Following a brief vacation, Chinese pianist Yuja Wang gets back to work this week. She’ll bring two Bartok piano concertos to Rochester, New York: the First Concerto tomorrow night, and the Third on Saturday, with the Rochester Philharmonic Orchestra.
Recently, I ran across her spectacular performance of another twentieth century masterwork: Sergei Prokofiev’s Piano Concerto No. 3. The clip below features Wang’s performance with Claudio Abbado (her frequent collaborator) at the 2009 Lucerne Festival. In this interview, conducted shortly after Abbado’s death in 2014, Yuja Wang shares an anecdote about Abbado’s detailed insights into the Prokofiev Third.
Prokofiev completed this concerto in 1921 and performed the premiere the same year with the Chicago Symphony. A 1932 recording with the London Symphony Orchestra is the only existing recording of Prokofiev performing one of his own concertos. There’s a mercurial quality to this music which always keeps us off guard. In the opening of the first movement, the piano enters with an exuberant, playful splash of sound. The piano and orchestra dance as equal partners throughout. Later in the movement, we find ourselves back where we started, with a return of the simultaneously sensuous and lamenting opening theme. A few moments later, the music takes a sudden turn into the kind of haunting, magical, and otherworldly landscape unique to Prokofiev. Something similar, but more prolonged, happens at the end of the First Violin Concerto as violin and orchestra dissolve into these dreamy, technicolor final bars.

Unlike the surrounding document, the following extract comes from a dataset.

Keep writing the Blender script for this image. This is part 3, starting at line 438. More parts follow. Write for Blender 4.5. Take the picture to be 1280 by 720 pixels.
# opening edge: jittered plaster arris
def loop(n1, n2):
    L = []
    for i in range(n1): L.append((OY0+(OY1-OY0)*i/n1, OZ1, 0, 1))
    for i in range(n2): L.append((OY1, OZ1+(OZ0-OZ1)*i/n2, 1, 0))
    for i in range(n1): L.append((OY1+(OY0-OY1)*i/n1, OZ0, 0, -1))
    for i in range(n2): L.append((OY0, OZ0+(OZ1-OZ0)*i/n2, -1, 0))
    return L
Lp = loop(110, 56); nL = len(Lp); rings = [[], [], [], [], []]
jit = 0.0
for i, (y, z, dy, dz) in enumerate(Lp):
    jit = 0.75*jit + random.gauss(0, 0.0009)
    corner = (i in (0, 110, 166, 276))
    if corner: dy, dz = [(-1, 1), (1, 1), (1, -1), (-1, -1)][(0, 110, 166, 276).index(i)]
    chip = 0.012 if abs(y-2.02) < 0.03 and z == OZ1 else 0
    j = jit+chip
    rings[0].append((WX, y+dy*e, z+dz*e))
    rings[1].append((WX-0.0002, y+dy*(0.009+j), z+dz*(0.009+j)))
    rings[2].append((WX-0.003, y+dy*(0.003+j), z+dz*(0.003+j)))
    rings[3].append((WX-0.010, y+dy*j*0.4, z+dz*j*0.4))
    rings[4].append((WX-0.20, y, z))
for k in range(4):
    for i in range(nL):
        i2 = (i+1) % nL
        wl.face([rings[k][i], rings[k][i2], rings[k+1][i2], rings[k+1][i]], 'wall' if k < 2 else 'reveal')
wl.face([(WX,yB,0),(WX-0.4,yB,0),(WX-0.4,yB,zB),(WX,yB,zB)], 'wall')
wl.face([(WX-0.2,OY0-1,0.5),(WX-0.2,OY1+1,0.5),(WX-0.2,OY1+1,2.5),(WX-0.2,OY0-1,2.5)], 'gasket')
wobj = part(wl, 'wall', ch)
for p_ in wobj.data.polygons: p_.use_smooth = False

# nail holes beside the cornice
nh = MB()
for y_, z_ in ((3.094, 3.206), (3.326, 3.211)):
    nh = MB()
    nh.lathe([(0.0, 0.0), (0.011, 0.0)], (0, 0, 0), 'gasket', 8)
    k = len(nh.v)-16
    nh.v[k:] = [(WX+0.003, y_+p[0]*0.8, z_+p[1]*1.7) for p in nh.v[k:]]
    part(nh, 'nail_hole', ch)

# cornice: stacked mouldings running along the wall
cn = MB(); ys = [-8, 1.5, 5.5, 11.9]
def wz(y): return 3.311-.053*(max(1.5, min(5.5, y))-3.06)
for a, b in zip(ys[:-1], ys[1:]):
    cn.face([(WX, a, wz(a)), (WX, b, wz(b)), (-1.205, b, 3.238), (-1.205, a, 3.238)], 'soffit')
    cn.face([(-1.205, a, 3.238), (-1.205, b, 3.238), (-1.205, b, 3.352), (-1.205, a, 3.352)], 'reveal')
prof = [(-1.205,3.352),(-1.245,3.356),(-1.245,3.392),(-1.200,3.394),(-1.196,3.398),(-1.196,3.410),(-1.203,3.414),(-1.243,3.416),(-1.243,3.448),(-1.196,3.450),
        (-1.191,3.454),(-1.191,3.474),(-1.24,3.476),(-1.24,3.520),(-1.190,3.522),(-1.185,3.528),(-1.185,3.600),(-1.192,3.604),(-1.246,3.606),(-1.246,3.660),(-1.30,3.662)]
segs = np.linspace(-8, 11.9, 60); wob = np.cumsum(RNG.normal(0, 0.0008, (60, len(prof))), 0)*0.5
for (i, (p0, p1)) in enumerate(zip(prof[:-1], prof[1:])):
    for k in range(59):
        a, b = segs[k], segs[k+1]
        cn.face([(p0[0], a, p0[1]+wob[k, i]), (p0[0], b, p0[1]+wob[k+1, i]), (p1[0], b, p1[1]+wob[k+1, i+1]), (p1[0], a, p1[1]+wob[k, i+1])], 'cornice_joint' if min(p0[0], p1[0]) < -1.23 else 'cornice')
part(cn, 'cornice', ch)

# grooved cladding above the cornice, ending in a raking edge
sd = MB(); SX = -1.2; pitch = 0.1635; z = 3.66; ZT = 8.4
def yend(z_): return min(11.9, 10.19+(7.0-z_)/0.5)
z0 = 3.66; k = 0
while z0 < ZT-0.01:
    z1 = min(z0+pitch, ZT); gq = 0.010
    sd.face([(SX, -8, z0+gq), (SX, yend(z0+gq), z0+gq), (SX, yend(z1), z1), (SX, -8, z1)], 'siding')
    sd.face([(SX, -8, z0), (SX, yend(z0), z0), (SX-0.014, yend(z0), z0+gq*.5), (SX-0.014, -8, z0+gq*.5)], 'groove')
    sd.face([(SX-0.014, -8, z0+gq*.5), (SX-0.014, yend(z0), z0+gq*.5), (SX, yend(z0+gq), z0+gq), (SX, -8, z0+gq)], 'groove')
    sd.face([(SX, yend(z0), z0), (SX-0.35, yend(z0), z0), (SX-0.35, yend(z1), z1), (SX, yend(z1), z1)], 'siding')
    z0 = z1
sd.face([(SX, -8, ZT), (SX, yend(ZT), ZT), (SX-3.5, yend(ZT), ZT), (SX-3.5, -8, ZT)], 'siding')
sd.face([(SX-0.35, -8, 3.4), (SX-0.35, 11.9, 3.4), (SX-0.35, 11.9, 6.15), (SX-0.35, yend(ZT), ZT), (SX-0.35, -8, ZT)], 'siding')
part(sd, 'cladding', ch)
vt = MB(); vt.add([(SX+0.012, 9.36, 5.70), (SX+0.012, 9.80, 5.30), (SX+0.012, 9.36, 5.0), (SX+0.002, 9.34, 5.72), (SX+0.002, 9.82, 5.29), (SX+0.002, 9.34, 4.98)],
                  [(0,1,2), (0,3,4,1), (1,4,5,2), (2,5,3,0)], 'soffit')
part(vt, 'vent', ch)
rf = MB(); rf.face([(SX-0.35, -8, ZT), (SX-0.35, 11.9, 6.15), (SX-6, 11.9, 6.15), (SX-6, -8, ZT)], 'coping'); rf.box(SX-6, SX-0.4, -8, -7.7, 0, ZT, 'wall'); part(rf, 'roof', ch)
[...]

The second movement features a series of variations on a quirky, perhaps even sarcastic gavotte. (You might be reminded of the third movement of the “Classical” Symphony). I love the way this theme takes a few surprising harmonic turns before arriving back home. As the variations unfold, multiple personalities emerge throughout the orchestra. Listen to the humor in this passage, where clumsy, slightly ferocious jollity gives way to a brief, innocent interjection by the woodwinds. This is followed by the haunting mystery and lonely horn calls of the following variation. Who would have thought that this simple, seemingly well behaved gavotte could generate this much aggressive energy (notice the John Adamsesque pulses in the woodwinds) before slyly returning to its well-behaved opening, as if nothing happened?
Prokofiev described the third movement as an “argument” between soloist and orchestra. You can hear some of this musical yin and yang in this passage, where a soaringly romantic theme is followed by this bizarre and indifferent response in the piano. Both worlds come together a few moments later in this dreamlike passage.